◆ **Scene modeling code data**:
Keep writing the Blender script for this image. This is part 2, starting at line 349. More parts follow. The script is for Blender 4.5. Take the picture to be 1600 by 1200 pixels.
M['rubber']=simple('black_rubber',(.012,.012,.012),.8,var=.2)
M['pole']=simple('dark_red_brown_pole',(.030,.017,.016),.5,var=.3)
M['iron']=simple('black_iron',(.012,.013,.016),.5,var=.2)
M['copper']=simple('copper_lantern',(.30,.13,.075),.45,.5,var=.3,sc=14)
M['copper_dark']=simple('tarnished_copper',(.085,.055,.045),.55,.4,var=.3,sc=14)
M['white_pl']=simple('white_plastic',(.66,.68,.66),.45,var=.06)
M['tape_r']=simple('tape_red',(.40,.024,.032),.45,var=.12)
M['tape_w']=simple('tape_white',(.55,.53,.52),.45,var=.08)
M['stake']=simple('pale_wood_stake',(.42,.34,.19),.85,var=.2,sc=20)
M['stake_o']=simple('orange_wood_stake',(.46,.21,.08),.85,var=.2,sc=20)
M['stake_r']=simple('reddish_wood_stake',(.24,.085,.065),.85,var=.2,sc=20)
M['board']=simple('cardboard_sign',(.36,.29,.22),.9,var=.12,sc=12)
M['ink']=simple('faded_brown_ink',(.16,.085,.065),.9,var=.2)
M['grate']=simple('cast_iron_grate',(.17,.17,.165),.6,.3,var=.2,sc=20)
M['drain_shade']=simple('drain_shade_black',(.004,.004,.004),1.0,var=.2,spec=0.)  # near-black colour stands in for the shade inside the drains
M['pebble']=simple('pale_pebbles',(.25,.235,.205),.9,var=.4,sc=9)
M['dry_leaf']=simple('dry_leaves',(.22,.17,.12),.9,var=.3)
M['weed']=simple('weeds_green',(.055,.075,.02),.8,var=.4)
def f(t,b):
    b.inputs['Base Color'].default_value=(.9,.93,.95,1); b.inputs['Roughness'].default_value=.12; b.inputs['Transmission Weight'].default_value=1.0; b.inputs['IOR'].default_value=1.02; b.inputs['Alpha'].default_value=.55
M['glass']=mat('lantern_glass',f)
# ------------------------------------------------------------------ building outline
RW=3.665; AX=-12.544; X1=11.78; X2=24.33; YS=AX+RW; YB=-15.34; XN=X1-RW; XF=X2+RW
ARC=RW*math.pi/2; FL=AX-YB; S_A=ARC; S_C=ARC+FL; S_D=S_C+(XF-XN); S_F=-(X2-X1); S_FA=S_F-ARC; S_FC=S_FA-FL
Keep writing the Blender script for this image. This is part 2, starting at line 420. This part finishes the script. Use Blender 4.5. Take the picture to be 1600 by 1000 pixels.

◆ **What is asked**:
Repeat the data precisely, reproducing every entry.

◆ **Solved exercise**:
Keep writing the Blender script for this image. This is part 2, starting at line 349. More parts follow. The script is for Blender 4.5. Take the picture to be 1600 by 1200 pixels.
M['rubber']=simple('black_rubber',(.012,.012,.012),.8,var=.2)
M['pole']=simple('dark_red_brown_pole',(.030,.017,.016),.5,var=.3)
M['iron']=simple('black_iron',(.012,.013,.016),.5,var=.2)
M['copper']=simple('copper_lantern',(.30,.13,.075),.45,.5,var=.3,sc=14)
M['copper_dark']=simple('tarnished_copper',(.085,.055,.045),.55,.4,var=.3,sc=14)
M['white_pl']=simple('white_plastic',(.66,.68,.66),.45,var=.06)
M['tape_r']=simple('tape_red',(.40,.024,.032),.45,var=.12)
M['tape_w']=simple('tape_white',(.55,.53,.52),.45,var=.08)
M['stake']=simple('pale_wood_stake',(.42,.34,.19),.85,var=.2,sc=20)
M['stake_o']=simple('orange_wood_stake',(.46,.21,.08),.85,var=.2,sc=20)
M['stake_r']=simple('reddish_wood_stake',(.24,.085,.065),.85,var=.2,sc=20)
M['board']=simple('cardboard_sign',(.36,.29,.22),.9,var=.12,sc=12)
M['ink']=simple('faded_brown_ink',(.16,.085,.065),.9,var=.2)
M['grate']=simple('cast_iron_grate',(.17,.17,.165),.6,.3,var=.2,sc=20)
M['drain_shade']=simple('drain_shade_black',(.004,.004,.004),1.0,var=.2,spec=0.)  # near-black colour stands in for the shade inside the drains
M['pebble']=simple('pale_pebbles',(.25,.235,.205),.9,var=.4,sc=9)
M['dry_leaf']=simple('dry_leaves',(.22,.17,.12),.9,var=.3)
M['weed']=simple('weeds_green',(.055,.075,.02),.8,var=.4)
def f(t,b):
    b.inputs['Base Color'].default_value=(.9,.93,.95,1); b.inputs['Roughness'].default_value=.12; b.inputs['Transmission Weight'].default_value=1.0; b.inputs['IOR'].default_value=1.02; b.inputs['Alpha'].default_value=.55
M['glass']=mat('lantern_glass',f)
# ------------------------------------------------------------------ building outline
RW=3.665; AX=-12.544; X1=11.78; X2=24.33; YS=AX+RW; YB=-15.34; XN=X1-RW; XF=X2+RW
ARC=RW*math.pi/2; FL=AX-YB; S_A=ARC; S_C=ARC+FL; S_D=S_C+(XF-XN); S_F=-(X2-X1); S_FA=S_F-ARC; S_FC=S_FA-FL
Keep writing the Blender script for this image. This is part 2, starting at line 420. This part finishes the script. Use Blender 4.5. Take the picture to be 1600 by 1000 pixels.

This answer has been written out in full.